━━━ Supplied information ━━━

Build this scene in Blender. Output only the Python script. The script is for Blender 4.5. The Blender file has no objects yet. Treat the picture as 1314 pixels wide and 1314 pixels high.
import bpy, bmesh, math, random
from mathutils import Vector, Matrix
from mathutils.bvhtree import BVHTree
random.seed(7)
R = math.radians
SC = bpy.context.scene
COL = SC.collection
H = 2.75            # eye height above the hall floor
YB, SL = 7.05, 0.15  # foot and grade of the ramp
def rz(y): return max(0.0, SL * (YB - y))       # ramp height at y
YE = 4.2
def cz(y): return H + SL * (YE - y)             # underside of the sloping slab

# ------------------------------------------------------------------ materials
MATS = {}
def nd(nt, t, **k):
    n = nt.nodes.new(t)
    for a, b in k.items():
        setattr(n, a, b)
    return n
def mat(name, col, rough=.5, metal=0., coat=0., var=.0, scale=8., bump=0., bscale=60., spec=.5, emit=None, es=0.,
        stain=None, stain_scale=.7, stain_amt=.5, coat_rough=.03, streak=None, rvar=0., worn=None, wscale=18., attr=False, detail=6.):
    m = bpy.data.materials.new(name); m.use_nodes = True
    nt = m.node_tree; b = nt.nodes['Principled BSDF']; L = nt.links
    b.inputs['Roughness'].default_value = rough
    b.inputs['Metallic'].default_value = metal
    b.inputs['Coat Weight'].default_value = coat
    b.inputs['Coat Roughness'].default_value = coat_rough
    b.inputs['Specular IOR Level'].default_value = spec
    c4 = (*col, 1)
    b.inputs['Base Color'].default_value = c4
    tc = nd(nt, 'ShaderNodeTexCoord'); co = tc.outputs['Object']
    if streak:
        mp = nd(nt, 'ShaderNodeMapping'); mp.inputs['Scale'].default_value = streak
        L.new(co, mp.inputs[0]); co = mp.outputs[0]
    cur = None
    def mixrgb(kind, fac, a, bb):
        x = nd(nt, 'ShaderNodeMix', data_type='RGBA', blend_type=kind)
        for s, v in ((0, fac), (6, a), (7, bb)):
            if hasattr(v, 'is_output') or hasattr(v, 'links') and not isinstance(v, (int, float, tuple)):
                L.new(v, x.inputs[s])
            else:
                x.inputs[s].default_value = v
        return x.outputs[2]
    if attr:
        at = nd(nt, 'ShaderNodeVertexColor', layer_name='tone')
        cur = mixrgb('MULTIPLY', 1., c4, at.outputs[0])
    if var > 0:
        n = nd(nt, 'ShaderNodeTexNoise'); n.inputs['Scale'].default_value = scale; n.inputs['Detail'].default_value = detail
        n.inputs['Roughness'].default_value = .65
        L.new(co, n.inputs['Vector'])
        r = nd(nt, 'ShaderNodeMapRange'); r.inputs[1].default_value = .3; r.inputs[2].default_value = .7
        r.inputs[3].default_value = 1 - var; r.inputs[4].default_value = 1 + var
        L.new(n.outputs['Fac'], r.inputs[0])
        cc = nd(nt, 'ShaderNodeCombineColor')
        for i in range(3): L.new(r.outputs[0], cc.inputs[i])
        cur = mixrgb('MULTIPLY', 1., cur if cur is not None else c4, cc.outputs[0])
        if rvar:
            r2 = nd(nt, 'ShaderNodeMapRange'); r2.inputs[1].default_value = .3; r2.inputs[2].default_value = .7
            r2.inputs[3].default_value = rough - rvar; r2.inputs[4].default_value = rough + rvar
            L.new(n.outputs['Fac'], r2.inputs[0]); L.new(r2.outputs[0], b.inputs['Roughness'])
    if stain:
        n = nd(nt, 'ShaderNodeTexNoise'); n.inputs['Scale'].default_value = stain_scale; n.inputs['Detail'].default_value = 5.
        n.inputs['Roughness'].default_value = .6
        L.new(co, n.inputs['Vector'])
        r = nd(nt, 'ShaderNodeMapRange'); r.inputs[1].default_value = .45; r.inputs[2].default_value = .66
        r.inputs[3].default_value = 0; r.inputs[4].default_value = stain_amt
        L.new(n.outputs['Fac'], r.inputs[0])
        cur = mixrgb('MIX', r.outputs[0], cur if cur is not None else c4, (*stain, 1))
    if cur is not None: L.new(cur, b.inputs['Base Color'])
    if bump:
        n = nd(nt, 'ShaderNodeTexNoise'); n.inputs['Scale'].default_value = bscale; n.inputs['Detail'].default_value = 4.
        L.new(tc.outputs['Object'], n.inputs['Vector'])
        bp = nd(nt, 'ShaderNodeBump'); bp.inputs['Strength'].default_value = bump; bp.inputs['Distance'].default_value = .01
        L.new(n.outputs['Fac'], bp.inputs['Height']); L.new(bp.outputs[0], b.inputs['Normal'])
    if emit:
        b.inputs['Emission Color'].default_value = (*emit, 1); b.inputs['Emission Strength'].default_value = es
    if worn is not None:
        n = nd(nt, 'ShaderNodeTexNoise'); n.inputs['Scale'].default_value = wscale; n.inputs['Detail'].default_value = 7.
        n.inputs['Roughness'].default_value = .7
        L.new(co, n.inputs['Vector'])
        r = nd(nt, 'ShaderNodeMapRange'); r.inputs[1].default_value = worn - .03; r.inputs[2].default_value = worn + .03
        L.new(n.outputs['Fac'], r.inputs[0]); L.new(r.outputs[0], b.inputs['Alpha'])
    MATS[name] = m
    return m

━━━

Restate the data above word for word, please.

**Answer**:
Build this scene in Blender. Output only the Python script. The script is for Blender 4.5. The Blender file has no objects yet. Treat the picture as 1314 pixels wide and 1314 pixels high.
import bpy, bmesh, math, random
from mathutils import Vector, Matrix
from mathutils.bvhtree import BVHTree
random.seed(7)
R = math.radians
SC = bpy.context.scene
COL = SC.collection
H = 2.75            # eye height above the hall floor
YB, SL = 7.05, 0.15  # foot and grade of the ramp
def rz(y): return max(0.0, SL * (YB - y))       # ramp height at y
YE = 4.2
def cz(y): return H + SL * (YE - y)             # underside of the sloping slab

# ------------------------------------------------------------------ materials
MATS = {}
def nd(nt, t, **k):
    n = nt.nodes.new(t)
    for a, b in k.items():
        setattr(n, a, b)
    return n
def mat(name, col, rough=.5, metal=0., coat=0., var=.0, scale=8., bump=0., bscale=60., spec=.5, emit=None, es=0.,
        stain=None, stain_scale=.7, stain_amt=.5, coat_rough=.03, streak=None, rvar=0., worn=None, wscale=18., attr=False, detail=6.):
    m = bpy.data.materials.new(name); m.use_nodes = True
    nt = m.node_tree; b = nt.nodes['Principled BSDF']; L = nt.links
    b.inputs['Roughness'].default_value = rough
    b.inputs['Metallic'].default_value = metal
    b.inputs['Coat Weight'].default_value = coat
    b.inputs['Coat Roughness'].default_value = coat_rough
    b.inputs['Specular IOR Level'].default_value = spec
    c4 = (*col, 1)
    b.inputs['Base Color'].default_value = c4
    tc = nd(nt, 'ShaderNodeTexCoord'); co = tc.outputs['Object']
    if streak:
        mp = nd(nt, 'ShaderNodeMapping'); mp.inputs['Scale'].default_value = streak
        L.new(co, mp.inputs[0]); co = mp.outputs[0]
    cur = None
    def mixrgb(kind, fac, a, bb):
        x = nd(nt, 'ShaderNodeMix', data_type='RGBA', blend_type=kind)
        for s, v in ((0, fac), (6, a), (7, bb)):
            if hasattr(v, 'is_output') or hasattr(v, 'links') and not isinstance(v, (int, float, tuple)):
                L.new(v, x.inputs[s])
            else:
                x.inputs[s].default_value = v
        return x.outputs[2]
    if attr:
        at = nd(nt, 'ShaderNodeVertexColor', layer_name='tone')
        cur = mixrgb('MULTIPLY', 1., c4, at.outputs[0])
    if var > 0:
        n = nd(nt, 'ShaderNodeTexNoise'); n.inputs['Scale'].default_value = scale; n.inputs['Detail'].default_value = detail
        n.inputs['Roughness'].default_value = .65
        L.new(co, n.inputs['Vector'])
        r = nd(nt, 'ShaderNodeMapRange'); r.inputs[1].default_value = .3; r.inputs[2].default_value = .7
        r.inputs[3].default_value = 1 - var; r.inputs[4].default_value = 1 + var
        L.new(n.outputs['Fac'], r.inputs[0])
        cc = nd(nt, 'ShaderNodeCombineColor')
        for i in range(3): L.new(r.outputs[0], cc.inputs[i])
        cur = mixrgb('MULTIPLY', 1., cur if cur is not None else c4, cc.outputs[0])
        if rvar:
            r2 = nd(nt, 'ShaderNodeMapRange'); r2.inputs[1].default_value = .3; r2.inputs[2].default_value = .7
            r2.inputs[3].default_value = rough - rvar; r2.inputs[4].default_value = rough + rvar
            L.new(n.outputs['Fac'], r2.inputs[0]); L.new(r2.outputs[0], b.inputs['Roughness'])
    if stain:
        n = nd(nt, 'ShaderNodeTexNoise'); n.inputs['Scale'].default_value = stain_scale; n.inputs['Detail'].default_value = 5.
        n.inputs['Roughness'].default_value = .6
        L.new(co, n.inputs['Vector'])
        r = nd(nt, 'ShaderNodeMapRange'); r.inputs[1].default_value = .45; r.inputs[2].default_value = .66
        r.inputs[3].default_value = 0; r.inputs[4].default_value = stain_amt
        L.new(n.outputs['Fac'], r.inputs[0])
        cur = mixrgb('MIX', r.outputs[0], cur if cur is not None else c4, (*stain, 1))
    if cur is not None: L.new(cur, b.inputs['Base Color'])
    if bump:
        n = nd(nt, 'ShaderNodeTexNoise'); n.inputs['Scale'].default_value = bscale; n.inputs['Detail'].default_value = 4.
        L.new(tc.outputs['Object'], n.inputs['Vector'])
        bp = nd(nt, 'ShaderNodeBump'); bp.inputs['Strength'].default_value = bump; bp.inputs['Distance'].default_value = .01
        L.new(n.outputs['Fac'], bp.inputs['Height']); L.new(bp.outputs[0], b.inputs['Normal'])
    if emit:
        b.inputs['Emission Color'].default_value = (*emit, 1); b.inputs['Emission Strength'].default_value = es
    if worn is not None:
        n = nd(nt, 'ShaderNodeTexNoise'); n.inputs['Scale'].default_value = wscale; n.inputs['Detail'].default_value = 7.
        n.inputs['Roughness'].default_value = .7
        L.new(co, n.inputs['Vector'])
        r = nd(nt, 'ShaderNodeMapRange'); r.inputs[1].default_value = worn - .03; r.inputs[2].default_value = worn + .03
        L.new(n.outputs['Fac'], r.inputs[0]); L.new(r.outputs[0], b.inputs['Alpha'])
    MATS[name] = m
    return m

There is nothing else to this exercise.